- WHAT IS REQUIRED: Transcribe the data in full and exactly, omitting any pictures.

- INFORMATION SUPPLIED:
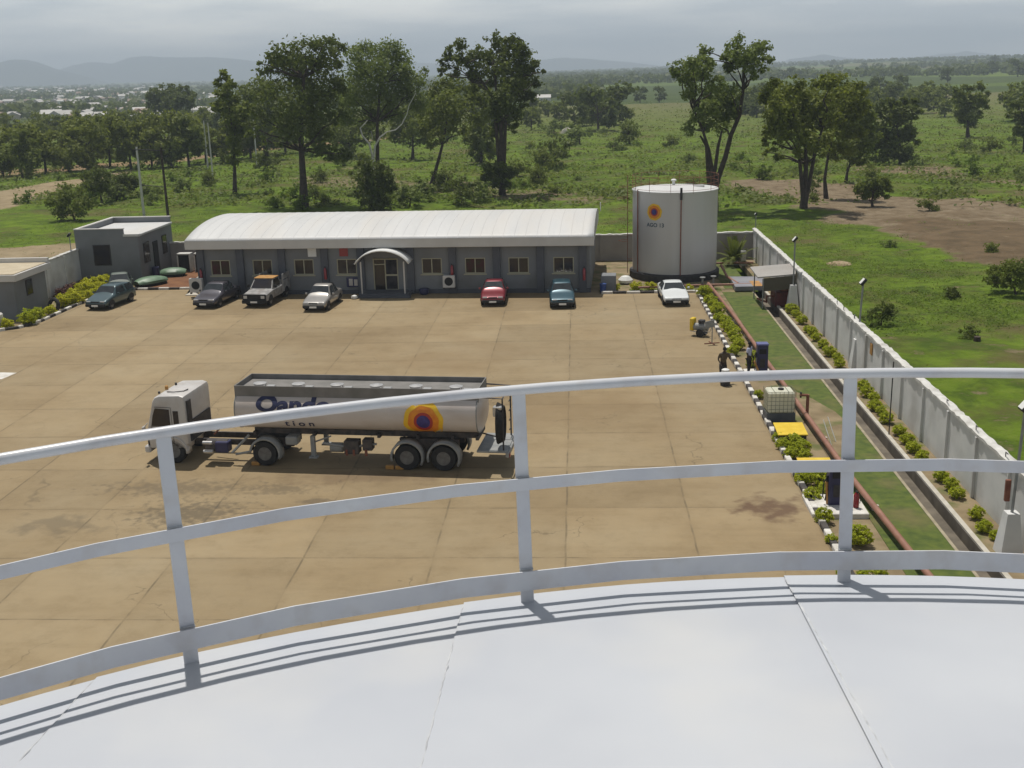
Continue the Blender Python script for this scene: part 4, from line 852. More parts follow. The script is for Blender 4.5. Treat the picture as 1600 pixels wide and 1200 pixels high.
# ============================================================ CARS
def rimwheel(parent, x, y, r, side):
    w = .2; e = MB(); s = side
    e.lathe([(x+s*w/2, 0)], 0, 0, 3) if False else None
    e.lathe([(r*.64, x+s*w/2), (r*.94, x+s*w/2), (r, x+s*(w/2-.03)), (r, x-s*(w/2-.03)), (r*.94, x-s*w/2)], 0, 0, 24, axis='x'); o = e.build('wheel', M['black'], parent, True); o.location = (0, y, r)
    h = MB(); h.lathe([(r*.62, x+s*(w/2+.004)), (r*.5, x+s*(w/2-.02)), (r*.12, x+s*(w/2-.01)), (r*.02, x+s*(w/2))], 0, 0, 18, axis='x'); h.build('rim', M['rim'], o, True)
def car(label, cat, paint, L=4.4, W=1.7, H=1.4, style='sedan', loc=(0, 0), rz=0.0, glass=None, nose=.60, roofm=None):
    loc = (loc[0], loc[1]-.35)
    t_ = thing('parked_car', label, cat, (loc[0], loc[1], 0), rz, 'cars parked along the office side of the yard')
    hw = W/2; zb = .22; H *= 1.07
    # y/L (front negative), half width factor, belt z, top z, top half width factor
    if style == 'hatch': st = [(-.5, .86, .50, .56, .80), (-.475, .95, .62, .68, .84), (-.30, 1, .80, .86, .84), (-.20, 1, .86, .93, .84), (-.06, 1, .89, H-.06, .66), (.02, 1, .90, H, .68), (.25, 1, .92, H-.02, .68), (.40, .99, .92, H-.10, .66), (.475, .96, .88, .98, .78), (.5, .90, .60, .64, .80)]
    elif style == 'coupe': st = [(-.5, .90, .52, .56, .84), (-.48, .96, .60, .64, .86), (-.28, 1, .72, .78, .86), (-.17, 1, .78, .84, .84), (-.02, 1, .82, H-.05, .64), (.05, 1, .83, H, .66), (.20, 1, .85, H-.01, .66), (.38, 1, .86, .94, .76), (.48, .97, .84, .90, .86), (.5, .92, .55, .6, .86)]
    else: st = [(-.5, .84, .50, .55, .78), (-.48, .94, .60, .66, .82), (-.33, 1, .76, .81, .84), (-.20, 1, .84, .90, .84), (-.055, 1, .87, H-.05, .66), (.02, 1, .88, H, .68), (.17, 1, .89, H-.02, .68), (.315, 1, .90, .96, .76), (.46, .97, .88, .93, .86), (.5, .90, .60, .66, .84)]
    rows = []
    for u, kw, zbelt, ztop, kt in st:
        y = u*L; w = hw*kw; low = zb if abs(u) < .49 else .32; cab_ = ztop-zbelt > .25
        half = [(0, low), (w*.80, low), (w*.95, low+.10), (w, (low+zbelt)*.5), (w*.985, zbelt-.06), (w*.95, zbelt), (hw*(kt+.02)+(.0), ztop-(.05 if cab_ else .015)), (hw*(kt-.07), ztop-.005), (0, ztop+.012)]
        rows.append([(x, y, z) for x, z in half]+[(-x, y, z) for x, z in half[-2:0:-1]])
    g = MB(); g.grid(rows, closed=True); nn = len(rows[0]); g.f.append(tuple(range(nn))); g.mi.append(0); g.f.append(tuple(range((len(st)-1)*nn, len(st)*nn))); g.mi.append(0)
    body_ = g.build('body', paint, t_); me = body_.data; me.polygons.foreach_set('use_smooth', [True]*len(me.polygons))
    sb = body_.modifiers.new('round', 'SUBSURF'); sb.levels = 1; sb.render_levels = 2
    # crease via extra weighting not needed; windows are thin panels lying on the loft
    def P(i, k, sgn=1, off=.0):
        x, y, z = rows[i][k]; return Vector((x*sgn, y, z))
    gl = glass or M['glass']
    def panel(name, q, off, inset=.07):
        q = [Vector(a) for a in q]; c = sum(q, Vector())/len(q); q = [c+(a-c)*(1-inset) for a in q]
        nrm = (q[1]-q[0]).cross(q[-1]-q[0]).normalized()
        if nrm.dot(c-Vector((0, c.y*.6, .6))) < 0: nrm = -nrm
        q = [a+nrm*off for a in q]; o = MB().add(q, [tuple(range(len(q)))]).build(name, gl, t_); s = o.modifiers.new('t', 'SOLIDIFY'); s.thickness = .012; s.offset = 0; return o
    iC = 3; iF = 4; iR = 6; iB = 7
    if style == 'hatch': iR = 7; iB = 8
    panel('windscreen', [P(iC, 6)+Vector((0, .02, .02)), P(iC, 6, -1)+Vector((0, .02, .02)), P(iF, 6, -1), P(iF, 6)], .035, .05)
    panel('rear_window', [P(iB, 6), P(iB, 6, -1), P(iR, 6, -1), P(iR, 6)], .03, .08)
    for s_ in (1, -1):
        a, b_, c_, d_ = P(iC, 5, s_).lerp(P(iF, 5, s_), .25), P(iF+1, 5, s_).lerp(P(iR, 5, s_), .35), P(iF+1, 6, s_).lerp(P(iR, 6, s_), .35), P(iF, 6, s_)
        panel('side_window', [a, b_, c_, d_], .012, .12)
        a, b_, c_, d_ = P(iF+1, 5, s_).lerp(P(iR, 5, s_), .42), P(iR, 5, s_).lerp(P(iB, 5, s_), .45), P(iR, 6, s_), P(iF+1, 6, s_).lerp(P(iR, 6, s_), .42)
        panel('side_window', [a, b_, c_, d_], .012, .12)
        for y in (-L*.315, L*.30):
            rimwheel(t_, s_*(hw-.115), y, .305, s_)
            ar = MB(); pts = [(s_*(hw-.02), y+math.cos(q_)*.36, .30+math.sin(q_)*.36) for q_ in [math.pi*j/12 for j in range(13)]]
            ar.add(pts+[(p[0]+s_*.022, p[1], p[2]) for p in pts], [tuple(range(13)), tuple(range(13, 26))[::-1]]+[(j, j+1, j+14, j+13) for j in range(12)]); ar.build('wheel_arch', M['black'], t_)
        MB().box(s_*(hw-.34)-.17, -L*.5-.012+.05, nose-.07, s_*(hw-.34)+.17, -L*.5+.12, nose+.055, bev=.03).build('headlight', M['headlight'], t_)
        MB().box(s_*(hw-.3)-.15, L*.5-.10, .66, s_*(hw-.3)+.15, L*.5-.005, .80, bev=.02).build('tail_light', M['red'], t_)
        m_ = MB(); m_.box(s_*(hw+.09)-.08, -L*.13-.05, .90, s_*(hw+.09)+.08, -L*.13+.03, 1.03, bev=.03); m_.build('mirror', paint, t_)
    MB().box(-hw*.86, -L*.5-.05, .26, hw*.86, -L*.5+.10, .46, bev=.04).build('bumper', M['black'] if style != 'sedan2' else paint, t_)
    MB().box(-.30, -L*.5-.012+.02, nose-.06, .30, -L*.5+.10, nose+.03, bev=.01).build('grille', M['black'], t_)
    MB().box(-.24, -L*.5-.07, .29, .24, -L*.5-.055, .41).build('number_plate', M['white'], t_)
    MB().box(-hw*.86, L*.5-.10, .28, hw*.86, L*.5+.04, .48, bev=.04).build('rear_bumper', M['black'], t_)
    return t_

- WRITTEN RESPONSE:
Continue the Blender Python script for this scene: part 4, from line 852. More parts follow. The script is for Blender 4.5. Treat the picture as 1600 pixels wide and 1200 pixels high.
# ============================================================ CARS
def rimwheel(parent, x, y, r, side):
    w = .2; e = MB(); s = side
    e.lathe([(x+s*w/2, 0)], 0, 0, 3) if False else None
    e.lathe([(r*.64, x+s*w/2), (r*.94, x+s*w/2), (r, x+s*(w/2-.03)), (r, x-s*(w/2-.03)), (r*.94, x-s*w/2)], 0, 0, 24, axis='x'); o = e.build('wheel', M['black'], parent, True); o.location = (0, y, r)
    h = MB(); h.lathe([(r*.62, x+s*(w/2+.004)), (r*.5, x+s*(w/2-.02)), (r*.12, x+s*(w/2-.01)), (r*.02, x+s*(w/2))], 0, 0, 18, axis='x'); h.build('rim', M['rim'], o, True)
def car(label, cat, paint, L=4.4, W=1.7, H=1.4, style='sedan', loc=(0, 0), rz=0.0, glass=None, nose=.60, roofm=None):
    loc = (loc[0], loc[1]-.35)
    t_ = thing('parked_car', label, cat, (loc[0], loc[1], 0), rz, 'cars parked along the office side of the yard')
    hw = W/2; zb = .22; H *= 1.07
    # y/L (front negative), half width factor, belt z, top z, top half width factor
    if style == 'hatch': st = [(-.5, .86, .50, .56, .80), (-.475, .95, .62, .68, .84), (-.30, 1, .80, .86, .84), (-.20, 1, .86, .93, .84), (-.06, 1, .89, H-.06, .66), (.02, 1, .90, H, .68), (.25, 1, .92, H-.02, .68), (.40, .99, .92, H-.10, .66), (.475, .96, .88, .98, .78), (.5, .90, .60, .64, .80)]
    elif style == 'coupe': st = [(-.5, .90, .52, .56, .84), (-.48, .96, .60, .64, .86), (-.28, 1, .72, .78, .86), (-.17, 1, .78, .84, .84), (-.02, 1, .82, H-.05, .64), (.05, 1, .83, H, .66), (.20, 1, .85, H-.01, .66), (.38, 1, .86, .94, .76), (.48, .97, .84, .90, .86), (.5, .92, .55, .6, .86)]
    else: st = [(-.5, .84, .50, .55, .78), (-.48, .94, .60, .66, .82), (-.33, 1, .76, .81, .84), (-.20, 1, .84, .90, .84), (-.055, 1, .87, H-.05, .66), (.02, 1, .88, H, .68), (.17, 1, .89, H-.02, .68), (.315, 1, .90, .96, .76), (.46, .97, .88, .93, .86), (.5, .90, .60, .66, .84)]
    rows = []
    for u, kw, zbelt, ztop, kt in st:
        y = u*L; w = hw*kw; low = zb if abs(u) < .49 else .32; cab_ = ztop-zbelt > .25
        half = [(0, low), (w*.80, low), (w*.95, low+.10), (w, (low+zbelt)*.5), (w*.985, zbelt-.06), (w*.95, zbelt), (hw*(kt+.02)+(.0), ztop-(.05 if cab_ else .015)), (hw*(kt-.07), ztop-.005), (0, ztop+.012)]
        rows.append([(x, y, z) for x, z in half]+[(-x, y, z) for x, z in half[-2:0:-1]])
    g = MB(); g.grid(rows, closed=True); nn = len(rows[0]); g.f.append(tuple(range(nn))); g.mi.append(0); g.f.append(tuple(range((len(st)-1)*nn, len(st)*nn))); g.mi.append(0)
    body_ = g.build('body', paint, t_); me = body_.data; me.polygons.foreach_set('use_smooth', [True]*len(me.polygons))
    sb = body_.modifiers.new('round', 'SUBSURF'); sb.levels = 1; sb.render_levels = 2
    # crease via extra weighting not needed; windows are thin panels lying on the loft
    def P(i, k, sgn=1, off=.0):
        x, y, z = rows[i][k]; return Vector((x*sgn, y, z))
    gl = glass or M['glass']
    def panel(name, q, off, inset=.07):
        q = [Vector(a) for a in q]; c = sum(q, Vector())/len(q); q = [c+(a-c)*(1-inset) for a in q]
        nrm = (q[1]-q[0]).cross(q[-1]-q[0]).normalized()
        if nrm.dot(c-Vector((0, c.y*.6, .6))) < 0: nrm = -nrm
        q = [a+nrm*off for a in q]; o = MB().add(q, [tuple(range(len(q)))]).build(name, gl, t_); s = o.modifiers.new('t', 'SOLIDIFY'); s.thickness = .012; s.offset = 0; return o
    iC = 3; iF = 4; iR = 6; iB = 7
    if style == 'hatch': iR = 7; iB = 8
    panel('windscreen', [P(iC, 6)+Vector((0, .02, .02)), P(iC, 6, -1)+Vector((0, .02, .02)), P(iF, 6, -1), P(iF, 6)], .035, .05)
    panel('rear_window', [P(iB, 6), P(iB, 6, -1), P(iR, 6, -1), P(iR, 6)], .03, .08)
    for s_ in (1, -1):
        a, b_, c_, d_ = P(iC, 5, s_).lerp(P(iF, 5, s_), .25), P(iF+1, 5, s_).lerp(P(iR, 5, s_), .35), P(iF+1, 6, s_).lerp(P(iR, 6, s_), .35), P(iF, 6, s_)
        panel('side_window', [a, b_, c_, d_], .012, .12)
        a, b_, c_, d_ = P(iF+1, 5, s_).lerp(P(iR, 5, s_), .42), P(iR, 5, s_).lerp(P(iB, 5, s_), .45), P(iR, 6, s_), P(iF+1, 6, s_).lerp(P(iR, 6, s_), .42)
        panel('side_window', [a, b_, c_, d_], .012, .12)
        for y in (-L*.315, L*.30):
            rimwheel(t_, s_*(hw-.115), y, .305, s_)
            ar = MB(); pts = [(s_*(hw-.02), y+math.cos(q_)*.36, .30+math.sin(q_)*.36) for q_ in [math.pi*j/12 for j in range(13)]]
            ar.add(pts+[(p[0]+s_*.022, p[1], p[2]) for p in pts], [tuple(range(13)), tuple(range(13, 26))[::-1]]+[(j, j+1, j+14, j+13) for j in range(12)]); ar.build('wheel_arch', M['black'], t_)
        MB().box(s_*(hw-.34)-.17, -L*.5-.012+.05, nose-.07, s_*(hw-.34)+.17, -L*.5+.12, nose+.055, bev=.03).build('headlight', M['headlight'], t_)
        MB().box(s_*(hw-.3)-.15, L*.5-.10, .66, s_*(hw-.3)+.15, L*.5-.005, .80, bev=.02).build('tail_light', M['red'], t_)
        m_ = MB(); m_.box(s_*(hw+.09)-.08, -L*.13-.05, .90, s_*(hw+.09)+.08, -L*.13+.03, 1.03, bev=.03); m_.build('mirror', paint, t_)
    MB().box(-hw*.86, -L*.5-.05, .26, hw*.86, -L*.5+.10, .46, bev=.04).build('bumper', M['black'] if style != 'sedan2' else paint, t_)
    MB().box(-.30, -L*.5-.012+.02, nose-.06, .30, -L*.5+.10, nose+.03, bev=.01).build('grille', M['black'], t_)
    MB().box(-.24, -L*.5-.07, .29, .24, -L*.5-.055, .41).build('number_plate', M['white'], t_)
    MB().box(-hw*.86, L*.5-.10, .28, hw*.86, L*.5+.04, .48, bev=.04).build('rear_bumper', M['black'], t_)
    return t_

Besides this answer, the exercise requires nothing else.